Kevin Young, an Idaho Environmental Coalition engineer, helps students build an electromagnet recently at STEAM Day at the Idaho Falls Zoo.
Kevin Young, an Idaho Environmental Coalition engineer, helps students build an electromagnet recently at STEAM Day at the Idaho Falls Zoo.

IDAHO FALLS, Idaho – Inquisitive grade-school students in eastern Idaho curious about science and problem solving found much to like during a recent visit to the zoo.

Idaho Environmental Coalition (IEC), EM's contractor at the DOE Idaho National Laboratory Site, recently participated in the annual STEAM Days event at the Idaho Falls Zoo. The intent of the event is to get students interested in science, technology, engineering, arts and math — STEAM — while visiting exotic animals.

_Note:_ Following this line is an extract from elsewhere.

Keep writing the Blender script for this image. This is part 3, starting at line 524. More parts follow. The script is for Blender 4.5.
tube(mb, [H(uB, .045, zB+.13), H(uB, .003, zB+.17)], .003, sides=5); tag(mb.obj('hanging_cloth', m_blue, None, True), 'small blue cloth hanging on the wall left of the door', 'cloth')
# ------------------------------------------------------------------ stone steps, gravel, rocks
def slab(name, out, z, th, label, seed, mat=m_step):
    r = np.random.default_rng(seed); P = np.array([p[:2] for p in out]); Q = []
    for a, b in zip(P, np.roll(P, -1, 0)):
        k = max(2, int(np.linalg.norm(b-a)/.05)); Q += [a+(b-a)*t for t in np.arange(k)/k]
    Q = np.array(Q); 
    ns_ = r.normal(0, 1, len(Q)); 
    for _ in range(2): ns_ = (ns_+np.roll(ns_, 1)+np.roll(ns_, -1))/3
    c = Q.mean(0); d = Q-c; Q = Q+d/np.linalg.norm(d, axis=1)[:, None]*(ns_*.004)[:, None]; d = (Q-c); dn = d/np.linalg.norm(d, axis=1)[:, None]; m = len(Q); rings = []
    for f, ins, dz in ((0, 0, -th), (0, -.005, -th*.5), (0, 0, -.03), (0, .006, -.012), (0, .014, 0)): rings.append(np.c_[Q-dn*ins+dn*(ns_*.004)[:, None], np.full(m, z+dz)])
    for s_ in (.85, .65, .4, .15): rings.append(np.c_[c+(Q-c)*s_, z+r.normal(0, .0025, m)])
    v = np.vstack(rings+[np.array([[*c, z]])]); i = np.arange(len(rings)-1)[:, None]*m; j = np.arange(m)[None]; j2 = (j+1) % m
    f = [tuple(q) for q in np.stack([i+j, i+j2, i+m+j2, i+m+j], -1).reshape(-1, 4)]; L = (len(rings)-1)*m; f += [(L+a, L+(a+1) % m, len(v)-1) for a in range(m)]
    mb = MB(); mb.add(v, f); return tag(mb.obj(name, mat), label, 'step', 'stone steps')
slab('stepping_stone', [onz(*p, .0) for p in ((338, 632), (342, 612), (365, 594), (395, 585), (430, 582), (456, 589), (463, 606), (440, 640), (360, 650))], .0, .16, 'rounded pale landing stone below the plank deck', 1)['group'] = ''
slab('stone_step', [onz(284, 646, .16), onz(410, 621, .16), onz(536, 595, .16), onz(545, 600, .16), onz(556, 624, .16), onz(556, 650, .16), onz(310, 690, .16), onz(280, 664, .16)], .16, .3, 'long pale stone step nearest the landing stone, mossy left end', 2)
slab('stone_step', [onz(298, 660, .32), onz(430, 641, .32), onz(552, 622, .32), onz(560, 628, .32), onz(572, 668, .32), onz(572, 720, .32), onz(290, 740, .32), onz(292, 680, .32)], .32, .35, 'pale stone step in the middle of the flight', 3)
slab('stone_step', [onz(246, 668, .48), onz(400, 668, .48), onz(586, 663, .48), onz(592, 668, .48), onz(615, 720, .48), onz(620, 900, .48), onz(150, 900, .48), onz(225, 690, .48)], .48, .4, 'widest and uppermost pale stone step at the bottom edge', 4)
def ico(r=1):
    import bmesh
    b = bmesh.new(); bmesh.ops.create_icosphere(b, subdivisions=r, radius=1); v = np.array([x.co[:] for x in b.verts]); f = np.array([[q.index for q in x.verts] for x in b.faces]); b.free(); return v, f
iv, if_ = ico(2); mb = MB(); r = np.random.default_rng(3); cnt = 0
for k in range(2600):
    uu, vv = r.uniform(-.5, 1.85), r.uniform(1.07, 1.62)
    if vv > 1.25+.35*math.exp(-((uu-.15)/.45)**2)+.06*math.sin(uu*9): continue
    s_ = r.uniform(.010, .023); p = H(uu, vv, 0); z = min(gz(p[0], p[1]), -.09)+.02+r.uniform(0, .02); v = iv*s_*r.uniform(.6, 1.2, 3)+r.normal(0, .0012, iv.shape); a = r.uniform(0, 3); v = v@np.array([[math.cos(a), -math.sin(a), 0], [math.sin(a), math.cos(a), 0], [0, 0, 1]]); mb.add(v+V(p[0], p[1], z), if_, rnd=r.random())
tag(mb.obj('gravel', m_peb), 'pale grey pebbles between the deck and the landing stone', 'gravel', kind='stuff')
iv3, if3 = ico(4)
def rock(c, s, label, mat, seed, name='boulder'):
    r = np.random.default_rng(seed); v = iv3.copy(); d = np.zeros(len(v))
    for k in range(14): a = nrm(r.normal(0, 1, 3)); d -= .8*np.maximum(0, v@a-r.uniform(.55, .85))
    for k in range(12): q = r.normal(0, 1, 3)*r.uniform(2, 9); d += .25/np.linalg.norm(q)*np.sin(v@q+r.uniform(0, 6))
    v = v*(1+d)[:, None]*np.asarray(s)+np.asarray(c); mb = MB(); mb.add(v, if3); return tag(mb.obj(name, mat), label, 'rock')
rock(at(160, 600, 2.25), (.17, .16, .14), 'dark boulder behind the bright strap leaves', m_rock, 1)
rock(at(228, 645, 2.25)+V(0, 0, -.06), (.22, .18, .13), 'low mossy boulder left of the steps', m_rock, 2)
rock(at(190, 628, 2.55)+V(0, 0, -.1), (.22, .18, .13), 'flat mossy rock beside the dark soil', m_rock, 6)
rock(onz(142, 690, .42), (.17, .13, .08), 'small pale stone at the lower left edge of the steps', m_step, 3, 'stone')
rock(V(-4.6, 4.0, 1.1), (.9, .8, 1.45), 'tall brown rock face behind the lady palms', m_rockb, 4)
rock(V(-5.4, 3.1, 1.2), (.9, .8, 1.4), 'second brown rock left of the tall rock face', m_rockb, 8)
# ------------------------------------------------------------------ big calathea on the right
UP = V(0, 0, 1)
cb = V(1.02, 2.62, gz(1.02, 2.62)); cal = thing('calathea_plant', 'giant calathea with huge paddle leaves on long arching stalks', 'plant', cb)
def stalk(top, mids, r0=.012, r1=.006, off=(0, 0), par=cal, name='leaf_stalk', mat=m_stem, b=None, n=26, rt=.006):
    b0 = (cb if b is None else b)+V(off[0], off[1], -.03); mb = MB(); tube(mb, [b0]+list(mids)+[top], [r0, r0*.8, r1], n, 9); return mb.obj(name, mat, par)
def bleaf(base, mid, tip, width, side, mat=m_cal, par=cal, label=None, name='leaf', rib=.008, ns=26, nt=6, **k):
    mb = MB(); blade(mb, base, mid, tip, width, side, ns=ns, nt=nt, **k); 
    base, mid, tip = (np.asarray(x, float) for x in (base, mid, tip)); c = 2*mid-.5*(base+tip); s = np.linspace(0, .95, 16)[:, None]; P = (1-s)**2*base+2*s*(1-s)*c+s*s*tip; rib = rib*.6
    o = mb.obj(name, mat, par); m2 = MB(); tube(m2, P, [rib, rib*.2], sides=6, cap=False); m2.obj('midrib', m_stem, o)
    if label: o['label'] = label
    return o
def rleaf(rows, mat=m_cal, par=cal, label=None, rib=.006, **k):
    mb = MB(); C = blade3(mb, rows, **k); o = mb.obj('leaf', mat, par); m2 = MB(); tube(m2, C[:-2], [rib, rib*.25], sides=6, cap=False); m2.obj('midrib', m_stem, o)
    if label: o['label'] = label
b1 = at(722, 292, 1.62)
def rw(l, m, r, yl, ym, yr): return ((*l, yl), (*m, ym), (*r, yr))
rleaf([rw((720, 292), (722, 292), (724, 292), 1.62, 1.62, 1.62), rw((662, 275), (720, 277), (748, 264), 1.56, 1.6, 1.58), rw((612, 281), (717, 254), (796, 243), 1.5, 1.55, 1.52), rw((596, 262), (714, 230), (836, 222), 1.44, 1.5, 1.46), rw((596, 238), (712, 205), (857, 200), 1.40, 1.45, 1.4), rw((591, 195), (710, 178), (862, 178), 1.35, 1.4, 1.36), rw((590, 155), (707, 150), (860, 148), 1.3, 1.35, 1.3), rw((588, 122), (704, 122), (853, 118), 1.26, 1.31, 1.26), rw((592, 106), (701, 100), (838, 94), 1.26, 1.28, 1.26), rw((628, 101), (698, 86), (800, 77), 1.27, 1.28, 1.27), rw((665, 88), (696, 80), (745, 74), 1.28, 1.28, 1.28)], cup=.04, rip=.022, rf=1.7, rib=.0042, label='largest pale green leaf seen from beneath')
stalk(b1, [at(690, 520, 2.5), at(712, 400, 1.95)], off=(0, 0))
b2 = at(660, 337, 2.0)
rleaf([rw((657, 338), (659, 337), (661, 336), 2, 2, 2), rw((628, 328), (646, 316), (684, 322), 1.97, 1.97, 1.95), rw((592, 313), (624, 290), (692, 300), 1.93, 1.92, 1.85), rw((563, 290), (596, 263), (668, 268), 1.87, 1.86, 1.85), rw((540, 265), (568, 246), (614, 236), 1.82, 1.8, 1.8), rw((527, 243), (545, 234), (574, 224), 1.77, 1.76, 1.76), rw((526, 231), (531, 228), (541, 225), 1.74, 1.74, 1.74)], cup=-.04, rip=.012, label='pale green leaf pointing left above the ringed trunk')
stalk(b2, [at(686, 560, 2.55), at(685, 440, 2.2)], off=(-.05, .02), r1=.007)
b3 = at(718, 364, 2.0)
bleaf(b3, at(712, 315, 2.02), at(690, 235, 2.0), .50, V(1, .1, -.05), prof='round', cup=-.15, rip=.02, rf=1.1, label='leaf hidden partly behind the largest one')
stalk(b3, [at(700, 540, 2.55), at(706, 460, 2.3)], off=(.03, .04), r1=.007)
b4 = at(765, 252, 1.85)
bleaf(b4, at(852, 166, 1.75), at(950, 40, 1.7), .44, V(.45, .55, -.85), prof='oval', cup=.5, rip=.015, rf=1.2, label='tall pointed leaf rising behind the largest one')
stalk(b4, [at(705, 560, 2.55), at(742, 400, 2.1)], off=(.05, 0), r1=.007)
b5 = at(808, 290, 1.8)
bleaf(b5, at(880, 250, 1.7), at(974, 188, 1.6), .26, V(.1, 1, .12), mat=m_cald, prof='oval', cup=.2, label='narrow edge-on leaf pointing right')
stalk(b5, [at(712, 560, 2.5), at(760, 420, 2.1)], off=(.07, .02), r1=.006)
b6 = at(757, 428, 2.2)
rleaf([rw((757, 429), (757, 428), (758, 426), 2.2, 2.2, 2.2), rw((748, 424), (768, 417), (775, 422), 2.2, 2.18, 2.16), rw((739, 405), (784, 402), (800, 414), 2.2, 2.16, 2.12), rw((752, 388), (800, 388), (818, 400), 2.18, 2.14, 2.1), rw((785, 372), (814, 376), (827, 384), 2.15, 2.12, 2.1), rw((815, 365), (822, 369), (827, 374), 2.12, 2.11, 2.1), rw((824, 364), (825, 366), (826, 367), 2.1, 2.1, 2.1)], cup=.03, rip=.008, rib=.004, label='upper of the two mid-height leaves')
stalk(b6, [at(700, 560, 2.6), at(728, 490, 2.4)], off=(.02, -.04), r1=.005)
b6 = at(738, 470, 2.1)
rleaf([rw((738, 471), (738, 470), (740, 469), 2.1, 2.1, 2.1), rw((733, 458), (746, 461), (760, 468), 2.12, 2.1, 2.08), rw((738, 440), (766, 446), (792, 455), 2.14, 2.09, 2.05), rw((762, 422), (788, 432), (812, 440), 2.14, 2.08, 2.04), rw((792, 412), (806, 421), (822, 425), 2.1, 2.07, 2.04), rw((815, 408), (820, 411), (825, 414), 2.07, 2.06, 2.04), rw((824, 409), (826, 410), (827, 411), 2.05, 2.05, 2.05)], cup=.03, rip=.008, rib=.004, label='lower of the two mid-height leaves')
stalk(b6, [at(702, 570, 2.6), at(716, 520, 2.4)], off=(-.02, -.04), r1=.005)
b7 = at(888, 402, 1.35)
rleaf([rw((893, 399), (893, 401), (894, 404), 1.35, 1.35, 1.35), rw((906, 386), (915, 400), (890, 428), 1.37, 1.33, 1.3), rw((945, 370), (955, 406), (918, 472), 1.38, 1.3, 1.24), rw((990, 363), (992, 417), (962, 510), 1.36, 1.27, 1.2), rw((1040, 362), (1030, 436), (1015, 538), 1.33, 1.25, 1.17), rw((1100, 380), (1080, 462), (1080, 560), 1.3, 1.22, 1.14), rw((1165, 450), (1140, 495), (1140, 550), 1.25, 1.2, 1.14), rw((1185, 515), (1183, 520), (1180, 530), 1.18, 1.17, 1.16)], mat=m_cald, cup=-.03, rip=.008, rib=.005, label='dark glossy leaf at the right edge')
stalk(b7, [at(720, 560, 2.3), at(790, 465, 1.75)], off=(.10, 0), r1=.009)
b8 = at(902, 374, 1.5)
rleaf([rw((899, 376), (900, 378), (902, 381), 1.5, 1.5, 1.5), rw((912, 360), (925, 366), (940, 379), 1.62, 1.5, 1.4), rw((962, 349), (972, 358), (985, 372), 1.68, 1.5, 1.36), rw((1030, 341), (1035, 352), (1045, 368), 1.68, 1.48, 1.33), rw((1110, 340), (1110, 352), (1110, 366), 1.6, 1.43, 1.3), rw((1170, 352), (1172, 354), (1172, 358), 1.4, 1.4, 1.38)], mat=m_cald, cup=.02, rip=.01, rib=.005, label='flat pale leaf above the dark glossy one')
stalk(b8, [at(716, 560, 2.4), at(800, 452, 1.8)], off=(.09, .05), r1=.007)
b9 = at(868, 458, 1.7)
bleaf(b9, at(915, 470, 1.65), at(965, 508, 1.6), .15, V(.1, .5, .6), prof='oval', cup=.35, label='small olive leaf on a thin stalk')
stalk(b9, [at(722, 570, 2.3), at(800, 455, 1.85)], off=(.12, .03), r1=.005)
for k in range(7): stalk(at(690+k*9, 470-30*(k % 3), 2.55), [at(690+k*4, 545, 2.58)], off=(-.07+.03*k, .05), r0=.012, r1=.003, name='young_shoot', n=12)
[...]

More than 1,200 elementary school students from throughout the region visited as many as a dozen booths at the zoo. At IEC’s booth, students learned how to make an electromagnet. They were given a C-cell battery, insulated wire, and high-carbon steel nails, that when assembled correctly, produced a magnetic field. Students used their electromagnets to pick up paper clips and affect the needle of a small compass.

“Our hope was they would form an intuitive connection between electricity and magnetism,” said IEC engineer Kevin Young, who staffed the booth along with IEC manager Tim O’ Connor. “The result was they were very excited when they saw their electromagnet pick up a paper clip and how they could manipulate a compass.”

Young said a number of students expressed interest in learning more. Others put their sweet tooth first.

“Half of the students said they would be interested in going into science fields,” he said. “And then I heard one kid ask, ‘When do I get a snow cone?’”

Over the last decade and a half, EM and its contractors in Idaho have participated in many STEAM-related events to attract the next generation of cleanup program employees. STEAM Days at the Idaho Falls Zoo, Engineering Day at the Museum of Idaho and Earth Day are just a few examples.

According to the Idaho STEM Action Center (ISAC), 16 of the top 20 careers in the state of Idaho require STEM skills. In Idaho, STEM jobs pay double the median wage.

But there is much work to do. ISAC says that at any time thousands of STEM-related jobs go unfilled in Idaho, resulting in about a half-billion dollars of lost personal income and more than $27 million dollars in lost income tax revenue.

EM and IEC are hoping to reverse those numbers through STEM-related initiatives. Like a magnet, they are working to attract the next generation of scientists or engineers to available Idaho Cleanup Project jobs.